The hope was we would keep it going as she didn't live that far from Podunk but the reality was i was a dick. Once i got home we talked a few times on the phone, mainly she was sad to be back home and missed me and after a few calls of this ilk i told my mom to tell her i wasn't home when she called. I was out hitting the clubs, being felt out by someone named Cherry and in general on the lookout for a new girl. Someone with a modicum of class and decency would have told her it was over but not the shithead here...
Her first visit to Podunk was brilliant and though it started a bit awkward we soon fell back into that summer vibe, i remember her beige skirt and her sweater and how after talking about things we easily fell back into bed. Of course our hero here could fuck up a one car parade and it didn't take long for the Cro-mag to appear. By her fourth visit, on her arrival, i basically grunted and led her back to the bedroom. As Mr. Dulli once sang, i gotta dick for a brain, and my brain, is gonna sell my ass to you. Once sold the tables were flipped and i ran the show... or so i thought. Afterwards we sat in Wendy's eating and i had a strange feeling something had changed. She didn't say it then but it was hanging in the air like the smoke from a stale cigarette. When we finished eating we walked out to her car, she gave me hug, and then drove away. I walked back to my place feeling slightly odd about things but seeing as i had just gotten laid didn't dwell on it too long. Then next day i got the call.
The call was simple and quick. She was done. I was too fucked up at this point, taking her and basically tossing her in bed while reeking of booze and weed, grunting away like some fucking animal (hmm, sounds familiar) and that with all the shit going on in her life she didn't need another problem... and i was a problem that could easily be solved. She stated that there was a guy she had went out with once, who was stable and not half (or maybe full on) crazy, who wasn't wrapped up in being wasted and who treated her really well. I was served my walking papers. I tried to mount a defense, a case for why she shouldn't do this but really there was none. My voice was hushed as i stammered through excuses but there was no softening on her end. I always loved them most when they were walking out the door... at least when i was a younger man. Granted i did my best to make women take that door and i could look in the mirror and ask myself why but one could only guess. At the time maybe destruction, to the self or anything i loved was how i coped. Now to that strange night under the Pennsyltucky stars...
It was the end of the night, the second to last band had just played and for the life of me i can't remember who... there would be a break before the Red Hot Chili Peppers took the stage and a friend and i were roaming around trying to find our ride, strange how things worked pre-cell phone, we wandered, the last of the drugs kicking out of my system, the acid wearing off, pleasantly stoned, we were towards the back of the field on a sidewalk when we practically ran into each other... she stopped, smiled and said "oh my god!" I immediately swept her up in my arms and kissed her, we stood there kissing under the stars as if we were the only two people in the world... when we stopped we began talking, asking what we were up to? how we had been? she kept hold of my hands and her friend leaned in smiling and said to her, "is that him?", she smiled back and said yes as her friend gazed at the wild man. We talked and laughed, i never thought that maybe she was there with a guy (turns out she was, the same guy she had dumped me for)... then her friend tugged her arm and they said they needed to get back cuz they wanted to catch the Chili Peppers, we made plans to meet up after the show but we never did, in fact we talked briefly on the phone after that where we both admitted to not showing up at the spot we were supposed to meet. It was cool. It was over but at least it wasn't the shitty finale i had helped orchestrate with my lovely behavior.

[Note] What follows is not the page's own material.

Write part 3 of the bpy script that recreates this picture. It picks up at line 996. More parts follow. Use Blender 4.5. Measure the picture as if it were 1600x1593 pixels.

The final phone call was the last time i thought i'd ever talk to her. Once my last year started i made a futile and half-hearted attempt to get her back and i thought i'd never see her again. Lounge scholars can look up the story of our hero wandering the parking lot of a suburban mall waiting for a ride to Ocean City when who should pull in but MJ... strange world... by the time she ran into this the tall guy with his hat pulled low ambling towards a Denny's to order the cheapest thing on the menu and drink coffee while waiting for his ride, that tall guy had just spent a brilliant final year in college. Graduated and was off into the Wilderness, i never told her i was wandering that parking lot because my dick had led all the way back from Maryland just to try and sleep with her hated high school rival... strange world indeed... and so that Lollapalooza was the summer's kiss, in a week or so after the semester would start and Podunk would liven up a bit... or as much as a sleepy small college town can liven up... but a summer in exile was over... and truth be told... it wasn't all that bad.
1 comment:
Wow, a civilised ending all round for once :) It's just astonishing, reading the little details in your stories, how it was possible to live on not much money then in a way that'd be very difficult now. So, glad you made the most of it!